Jean Viard, outro conhecido sociólogo, acredita que a ameaça do terrorismo e da guerra na Europa e no Oriente Médio também afeta a mentalidade das pessoas.

"Vivemos um período em que existe um perigo climático, em que nos sentimos em guerra contra o clima, a guerra na Ucrânia, a guerra em Israel. As pessoas sentem-se rodeadas de violência", explicou à AFP.

Preocupação com a economia

Outro foco de preocupação é a economia. Os Jogos vão ocorrer num momento em que o aumento do custo de vida está a causar muitas dificuldades económicas, fazendo, entre outras coisas, com que os preços dos bilhetes para as competições olímpicas, às vezes muito elevados,  pareçam inacessíveis.

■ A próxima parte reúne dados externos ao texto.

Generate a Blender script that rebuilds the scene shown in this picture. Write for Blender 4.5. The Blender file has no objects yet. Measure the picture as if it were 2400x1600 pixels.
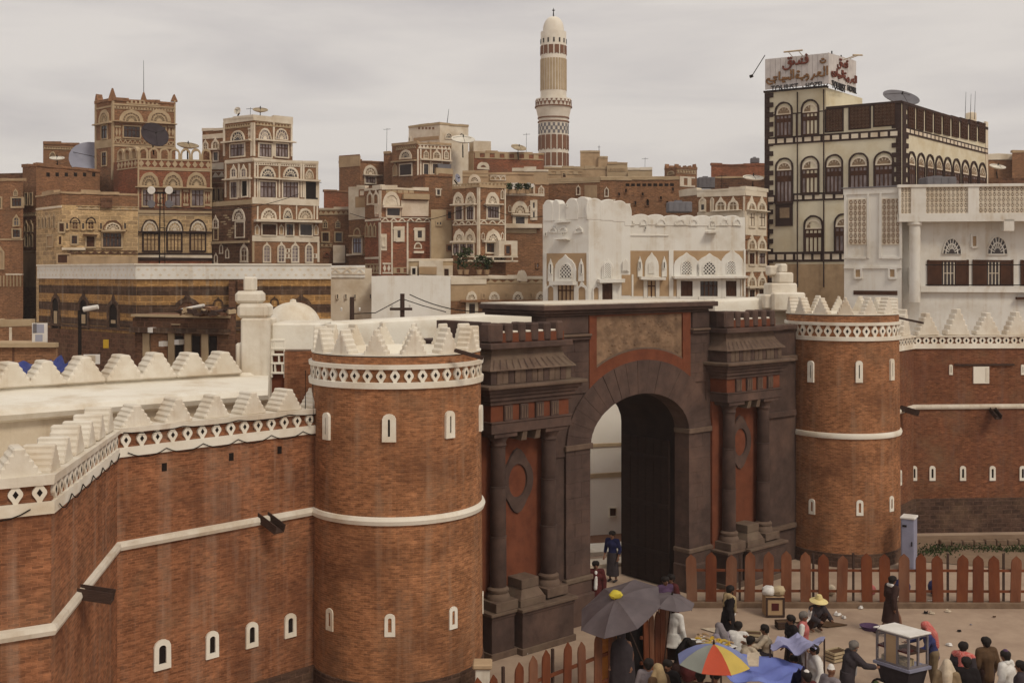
import bpy, bmesh, math, random
from mathutils import Vector, Matrix
R = math.radians
rnd = random.Random(7)
SC = bpy.context.scene
COL = SC.collection

# ------------------------------------------------------------------ camera
FPX, HY, CX, CAMZ = 2600.0, 640.0, 1200.0, 10.5      # focal length and horizon measured on the 2400 x 1600 photograph
cam = bpy.data.cameras.new('camera')
cam.sensor_width = 36
cam.lens = FPX / 2400 * 36
cam.shift_y = -160 / 2400
cam.clip_end = 6000
camo = bpy.data.objects.new('camera', cam)
COL.objects.link(camo)
camo.location = (0, 0, CAMZ)
camo.rotation_euler = (R(90), 0, 0)
SC.camera = camo

# ------------------------------------------------------------------ sky, sun, exposure
SUN_EL, SUN_AZ = R(46), R(140)          # azimuth clockwise from +Y: sun high behind the right shoulder
W = bpy.data.worlds.new('World'); SC.world = W; W.use_nodes = True
nt = W.node_tree; nt.nodes.clear()
def wn(t, **k):
    n = nt.nodes.new(t)
    for a, b in k.items(): setattr(n, a, b)
    return n
out = wn('ShaderNodeOutputWorld'); bg = wn('ShaderNodeBackground'); bg.inputs['Strength'].default_value = 1.0
sky = wn('ShaderNodeTexSky', sky_type='NISHITA', sun_disc=False, sun_elevation=SUN_EL, sun_rotation=SUN_AZ)
skm = wn('ShaderNodeVectorMath', operation='SCALE'); skm.inputs['Scale'].default_value = 0.09
nt.links.new(sky.outputs[0], skm.inputs[0])
tc = wn('ShaderNodeTexCoord'); mp = wn('ShaderNodeMapping'); mp.inputs['Scale'].default_value = (1.2, 1.2, 7.0)
nz = wn('ShaderNodeTexNoise'); nz.inputs['Scale'].default_value = 1.9; nz.inputs['Detail'].default_value = 8; nz.inputs['Roughness'].default_value = .55; nz.inputs['Distortion'].default_value = .4
nt.links.new(tc.outputs['Generated'], mp.inputs[0]); nt.links.new(mp.outputs[0], nz.inputs['Vector'])
cr = wn('ShaderNodeValToRGB'); cr.color_ramp.elements[0].position = .37; cr.color_ramp.elements[1].position = .58
cr.color_ramp.elements[0].color = (.60, .556, .536, 1); cr.color_ramp.elements[1].color = (.765, .71, .66, 1)
nt.links.new(nz.outputs[0], cr.inputs[0])
mx = wn('ShaderNodeMix', data_type='RGBA'); mx.inputs[0].default_value = .93       # cloud cover over the clear sky
nt.links.new(skm.outputs[0], mx.inputs[6]); nt.links.new(cr.outputs[0], mx.inputs[7])
nt.links.new(mx.outputs[2], bg.inputs['Color']); nt.links.new(bg.outputs[0], out.inputs[0])

sl = bpy.data.lights.new('sun', 'SUN'); sl.energy = 1.5; sl.angle = R(15); sl.color = (1, .9, .74)
so = bpy.data.objects.new('sun', sl); COL.objects.link(so)
dsun = Vector((math.sin(SUN_AZ) * math.cos(SUN_EL), math.cos(SUN_AZ) * math.cos(SUN_EL), math.sin(SUN_EL)))
so.rotation_euler = dsun.to_track_quat('Z', 'Y').to_euler(); so.location = (10, -10, 60)
vs = SC.view_settings
SC.display_settings.display_device = 'sRGB'
vs.view_transform = 'Standard'; vs.look = 'None'; vs.gamma = 1; vs.use_curve_mapping = False; vs.exposure = 0.0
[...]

"Ouve-se a mesma coisa em todos os níveis da sociedade: estamos a organizar um espetáculo, estamos a pagar por ele, mas não poderemos participar", diz Paul Dietschy, historiador do desporto na Universidade da Borgonha, no leste da França.

Vários sindicatos ameaçam fazer greves se os aumentos salariais não forem alcançados.

Há também a preocupação com o rápido aumento da dívida pública, justamente no momento em que surgem notícias sobre o custo da fatura olímpica, que poderá chegar aos 5 mil milhões de euros.

E a reluzente Vila Olímpica acaba de ser inaugurada num momento em que o país enfrenta uma crise imobiliária.

"Tudo isso preocupa as pessoas", diz Le Bras.

Embora algumas sondagens no passado afirmassem que a maioria dos franceses apoiava a realização dos Jogos, uma outra, realizada pelo grupo Viavoice em 25 de março, revelou que 57% dos entrevistados demonstraram "pouco" ou "nenhum" entusiasmo em relação ao evento.

Apesar de tudo, o vice-presidente de Paris, Emmanuel Gregoire, acredita que o clima vai mudar: "Toda a gente estava com um pouco de medo em relação à segurança durante os Jogos... Isso está a mudar", disse recentemente.